Directions for this task: Search the records for the word "scene" and pick out every line that has it.

====== The input

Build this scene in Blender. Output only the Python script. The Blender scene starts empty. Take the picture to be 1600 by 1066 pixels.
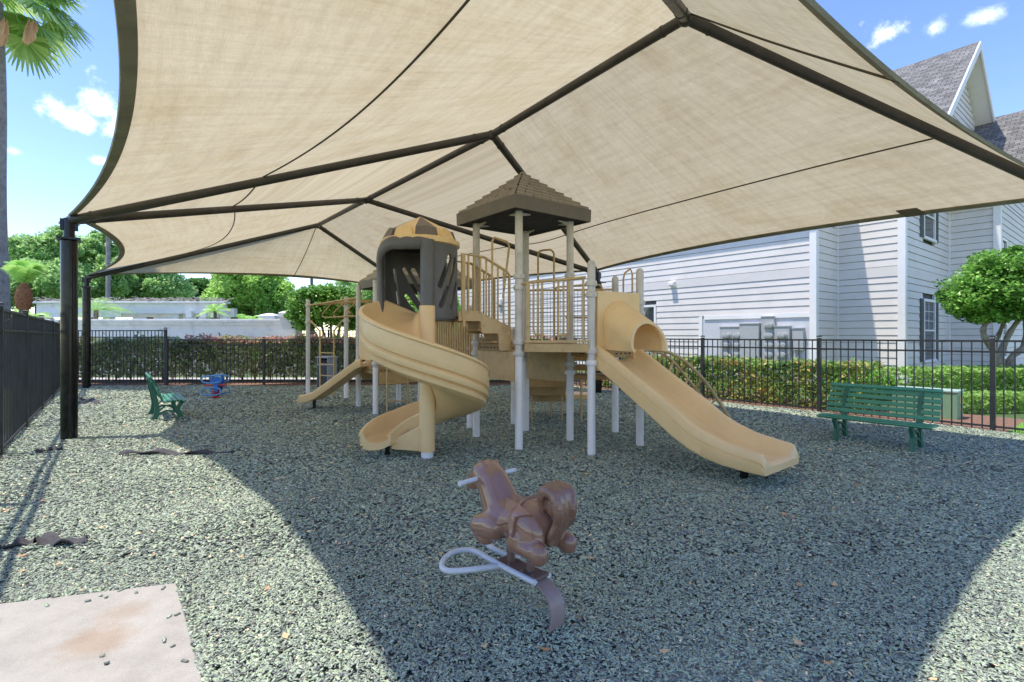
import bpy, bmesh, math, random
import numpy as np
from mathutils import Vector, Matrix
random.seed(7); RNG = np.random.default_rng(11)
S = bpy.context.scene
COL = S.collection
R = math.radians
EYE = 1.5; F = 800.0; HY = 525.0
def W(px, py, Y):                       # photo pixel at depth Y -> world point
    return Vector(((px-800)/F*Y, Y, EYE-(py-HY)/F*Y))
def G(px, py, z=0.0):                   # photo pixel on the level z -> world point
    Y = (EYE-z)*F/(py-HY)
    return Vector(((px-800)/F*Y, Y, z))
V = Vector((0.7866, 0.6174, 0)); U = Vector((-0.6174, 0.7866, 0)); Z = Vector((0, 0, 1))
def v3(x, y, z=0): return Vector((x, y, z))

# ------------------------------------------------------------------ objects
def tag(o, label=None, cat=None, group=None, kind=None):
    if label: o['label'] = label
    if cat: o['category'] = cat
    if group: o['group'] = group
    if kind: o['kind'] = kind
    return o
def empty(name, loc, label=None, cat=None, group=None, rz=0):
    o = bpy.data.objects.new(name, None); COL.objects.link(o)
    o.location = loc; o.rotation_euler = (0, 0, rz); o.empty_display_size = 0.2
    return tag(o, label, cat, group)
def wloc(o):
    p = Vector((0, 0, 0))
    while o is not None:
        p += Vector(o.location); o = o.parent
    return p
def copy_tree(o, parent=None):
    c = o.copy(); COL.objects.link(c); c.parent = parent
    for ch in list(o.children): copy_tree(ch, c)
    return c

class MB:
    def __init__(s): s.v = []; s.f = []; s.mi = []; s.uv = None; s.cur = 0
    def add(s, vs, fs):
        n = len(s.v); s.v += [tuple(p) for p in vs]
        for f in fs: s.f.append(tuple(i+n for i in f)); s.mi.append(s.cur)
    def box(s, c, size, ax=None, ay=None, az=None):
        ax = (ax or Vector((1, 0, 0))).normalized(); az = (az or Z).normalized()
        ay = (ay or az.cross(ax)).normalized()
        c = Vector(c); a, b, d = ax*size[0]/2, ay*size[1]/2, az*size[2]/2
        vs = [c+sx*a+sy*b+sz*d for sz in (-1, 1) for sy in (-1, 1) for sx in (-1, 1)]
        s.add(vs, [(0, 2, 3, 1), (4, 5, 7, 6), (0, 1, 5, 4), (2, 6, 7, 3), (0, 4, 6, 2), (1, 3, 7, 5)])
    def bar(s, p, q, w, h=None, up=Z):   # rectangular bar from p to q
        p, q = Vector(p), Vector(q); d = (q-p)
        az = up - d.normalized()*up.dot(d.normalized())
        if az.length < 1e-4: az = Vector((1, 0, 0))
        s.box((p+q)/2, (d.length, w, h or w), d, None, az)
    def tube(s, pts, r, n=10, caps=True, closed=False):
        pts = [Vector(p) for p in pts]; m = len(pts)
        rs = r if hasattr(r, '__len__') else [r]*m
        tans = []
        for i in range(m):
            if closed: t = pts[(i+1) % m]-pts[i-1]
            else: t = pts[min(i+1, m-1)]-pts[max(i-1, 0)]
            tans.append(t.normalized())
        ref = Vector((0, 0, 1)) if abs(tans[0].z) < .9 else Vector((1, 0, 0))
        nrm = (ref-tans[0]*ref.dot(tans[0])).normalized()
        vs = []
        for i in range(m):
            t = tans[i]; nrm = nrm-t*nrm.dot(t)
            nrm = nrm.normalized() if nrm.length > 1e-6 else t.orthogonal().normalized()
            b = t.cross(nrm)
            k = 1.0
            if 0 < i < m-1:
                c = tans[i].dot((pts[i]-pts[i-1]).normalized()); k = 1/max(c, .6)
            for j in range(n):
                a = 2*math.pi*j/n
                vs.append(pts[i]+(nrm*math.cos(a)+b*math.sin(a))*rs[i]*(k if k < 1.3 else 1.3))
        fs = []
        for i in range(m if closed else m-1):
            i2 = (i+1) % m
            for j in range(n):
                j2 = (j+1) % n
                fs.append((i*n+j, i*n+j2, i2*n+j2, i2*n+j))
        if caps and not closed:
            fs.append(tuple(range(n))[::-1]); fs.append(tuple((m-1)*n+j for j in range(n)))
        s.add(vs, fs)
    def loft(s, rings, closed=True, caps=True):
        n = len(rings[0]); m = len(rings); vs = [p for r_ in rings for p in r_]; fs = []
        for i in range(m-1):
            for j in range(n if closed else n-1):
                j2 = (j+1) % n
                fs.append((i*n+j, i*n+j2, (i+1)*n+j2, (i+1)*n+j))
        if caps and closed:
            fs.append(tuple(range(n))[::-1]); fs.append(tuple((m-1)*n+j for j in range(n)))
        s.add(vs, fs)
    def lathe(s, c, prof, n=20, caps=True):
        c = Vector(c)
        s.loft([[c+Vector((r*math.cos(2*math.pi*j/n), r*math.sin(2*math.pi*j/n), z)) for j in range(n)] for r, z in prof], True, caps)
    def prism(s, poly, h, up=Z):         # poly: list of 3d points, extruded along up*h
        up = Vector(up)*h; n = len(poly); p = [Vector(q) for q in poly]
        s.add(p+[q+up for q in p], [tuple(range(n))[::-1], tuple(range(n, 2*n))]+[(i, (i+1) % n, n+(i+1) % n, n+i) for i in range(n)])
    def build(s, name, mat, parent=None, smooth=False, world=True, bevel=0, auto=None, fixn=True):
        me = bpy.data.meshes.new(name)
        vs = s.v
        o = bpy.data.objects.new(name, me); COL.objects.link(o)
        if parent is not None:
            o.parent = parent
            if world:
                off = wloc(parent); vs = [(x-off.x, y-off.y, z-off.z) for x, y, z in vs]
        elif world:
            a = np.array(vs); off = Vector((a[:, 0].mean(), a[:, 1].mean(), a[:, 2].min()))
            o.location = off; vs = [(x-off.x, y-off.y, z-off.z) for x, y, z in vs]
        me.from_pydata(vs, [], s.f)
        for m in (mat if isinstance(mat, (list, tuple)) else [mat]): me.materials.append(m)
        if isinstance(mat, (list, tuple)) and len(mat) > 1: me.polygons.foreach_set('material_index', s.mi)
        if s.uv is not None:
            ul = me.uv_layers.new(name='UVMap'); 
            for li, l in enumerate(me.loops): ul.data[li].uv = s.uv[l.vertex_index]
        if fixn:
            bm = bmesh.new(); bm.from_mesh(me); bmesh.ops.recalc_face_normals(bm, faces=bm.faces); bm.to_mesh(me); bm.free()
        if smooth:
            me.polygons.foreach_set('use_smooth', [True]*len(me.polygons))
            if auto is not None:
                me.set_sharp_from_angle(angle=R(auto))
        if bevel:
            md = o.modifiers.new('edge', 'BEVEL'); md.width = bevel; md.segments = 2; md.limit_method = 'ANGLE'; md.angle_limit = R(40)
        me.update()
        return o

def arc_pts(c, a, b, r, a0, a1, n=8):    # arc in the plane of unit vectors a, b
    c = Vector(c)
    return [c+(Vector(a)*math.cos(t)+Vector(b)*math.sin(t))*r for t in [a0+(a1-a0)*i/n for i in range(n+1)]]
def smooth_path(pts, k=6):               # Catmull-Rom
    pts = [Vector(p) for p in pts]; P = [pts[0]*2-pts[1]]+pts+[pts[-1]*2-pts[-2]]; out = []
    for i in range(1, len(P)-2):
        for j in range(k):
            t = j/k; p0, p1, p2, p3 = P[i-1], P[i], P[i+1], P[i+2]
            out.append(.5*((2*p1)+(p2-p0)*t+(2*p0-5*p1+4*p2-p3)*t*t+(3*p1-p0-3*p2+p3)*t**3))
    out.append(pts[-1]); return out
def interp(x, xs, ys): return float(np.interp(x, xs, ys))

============
====== The input

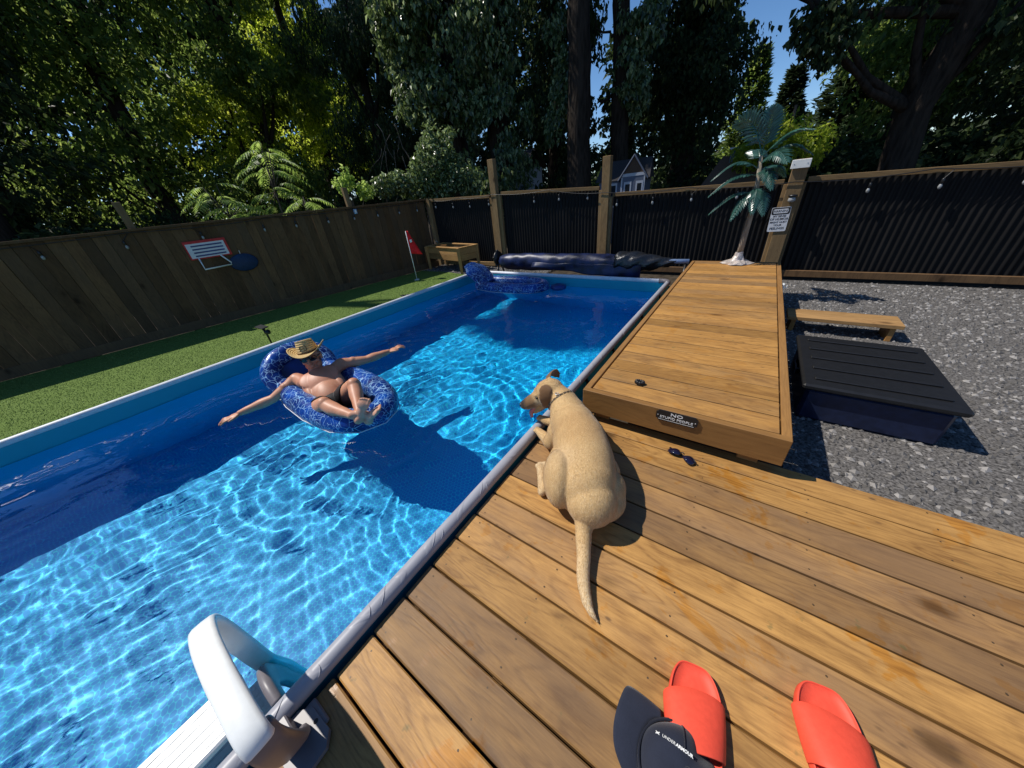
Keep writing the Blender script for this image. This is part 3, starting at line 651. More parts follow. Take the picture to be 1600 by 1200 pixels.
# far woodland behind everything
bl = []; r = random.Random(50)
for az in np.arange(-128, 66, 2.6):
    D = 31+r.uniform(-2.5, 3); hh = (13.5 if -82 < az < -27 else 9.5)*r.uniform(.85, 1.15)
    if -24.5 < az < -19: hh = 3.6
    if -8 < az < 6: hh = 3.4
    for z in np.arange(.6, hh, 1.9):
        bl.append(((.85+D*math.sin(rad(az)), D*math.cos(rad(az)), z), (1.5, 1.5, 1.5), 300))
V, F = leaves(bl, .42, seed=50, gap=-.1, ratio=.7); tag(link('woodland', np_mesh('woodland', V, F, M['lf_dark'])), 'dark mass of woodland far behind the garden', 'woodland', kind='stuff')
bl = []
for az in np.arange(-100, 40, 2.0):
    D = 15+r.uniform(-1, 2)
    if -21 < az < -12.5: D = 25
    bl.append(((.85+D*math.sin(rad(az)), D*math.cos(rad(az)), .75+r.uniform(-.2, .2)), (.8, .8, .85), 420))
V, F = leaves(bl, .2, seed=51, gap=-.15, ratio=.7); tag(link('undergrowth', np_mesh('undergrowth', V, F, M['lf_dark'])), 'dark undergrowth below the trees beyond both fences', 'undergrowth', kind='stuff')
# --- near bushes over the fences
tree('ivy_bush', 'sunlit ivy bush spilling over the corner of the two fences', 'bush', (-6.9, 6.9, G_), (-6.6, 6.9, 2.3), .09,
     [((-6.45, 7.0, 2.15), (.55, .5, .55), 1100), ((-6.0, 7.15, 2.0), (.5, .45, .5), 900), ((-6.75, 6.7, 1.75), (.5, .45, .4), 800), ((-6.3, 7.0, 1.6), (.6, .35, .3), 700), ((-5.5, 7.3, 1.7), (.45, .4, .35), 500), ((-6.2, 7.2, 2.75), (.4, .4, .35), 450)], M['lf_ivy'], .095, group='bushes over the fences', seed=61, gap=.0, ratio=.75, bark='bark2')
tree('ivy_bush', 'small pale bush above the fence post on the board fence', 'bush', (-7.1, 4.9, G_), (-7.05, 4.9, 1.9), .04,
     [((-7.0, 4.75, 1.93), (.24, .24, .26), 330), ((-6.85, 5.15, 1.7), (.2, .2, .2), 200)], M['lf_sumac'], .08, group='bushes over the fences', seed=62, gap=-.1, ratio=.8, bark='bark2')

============

Written response:
Build this scene in Blender. Output only the Python script. The Blender scene starts empty. Take the picture to be 1600 by 1066 pixels.
S = bpy.context.scene